The director of the museum allowed the railroad stationmaster, Dmitry Lobanov, an aspiring archaeologist, to assemble the main fragments into a nine-foot-tall figure with legs crossed tightly in a pose that potty-training parents of any epoch might recognize.
“It was not a scientific construction,” said the archaeologist Mikhail Zhilin of the Russian Academy of Sciences, a co-author of the new study. The idol stayed locked in that uncomfortable position until 1914, when the archaeologist Vladimir Tolmachev suggested incorporating the remnants into the finished work — increasing its height to almost 17 and a half feet. Much of the bottom half later went missing; Mr. Tolmachev’s sketches of the section are all that remain.

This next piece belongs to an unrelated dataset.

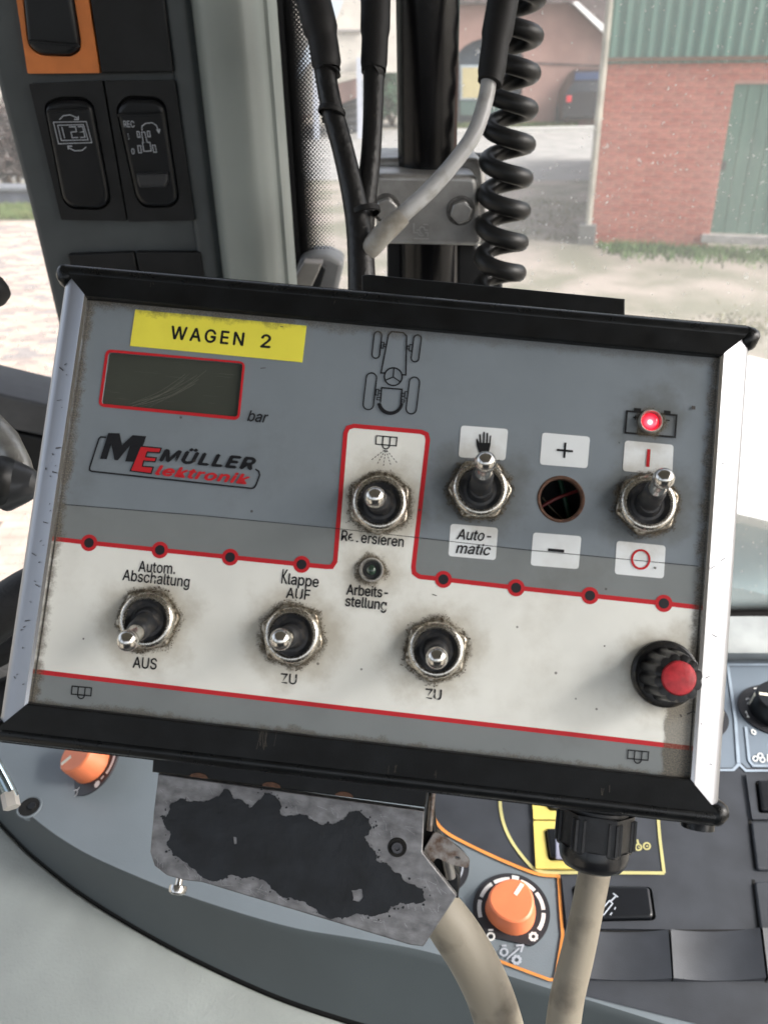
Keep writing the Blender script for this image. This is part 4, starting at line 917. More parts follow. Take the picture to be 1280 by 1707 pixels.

For more than a century, the Shigir Idol was considered a curiosity, assumed to be at most a few thousand years old. The radiocarbon analysis in 1997 was greeted with derision by some scientists who found the conclusions implausibly old. Some doubters even suggested that the statue was a forgery.
Dr. Terberger and his colleagues have settled that question in their new study, demonstrating conclusively that the larch was a literal tree of knowledge. The timber was at least 159 years old when the ancient carpenters began to shape it.
“The rings tell us that trees were growing very slowly, as the temperature was still quite cold,” Dr. Terberger said. Given the speed with which larch logs rot and warp, the researchers determined that the idol was fashioned from a tree that had just been cut. And from the widths and depths of the markings, Dr. Zhilin deduced that the cuts were made by at least three sharp chisels, two of which were probably polished stone adzes and the other possibly the lower jaw of a beaver, teeth intact. (On the subject of beaver mandibles, Dr. Terberger respectfully disagrees. “During the period of rapid cooling from about 10,700 B.C. to 9,600 B.C. that we call the Younger Dryas, no beavers should have been around in the Transurals,” he said.)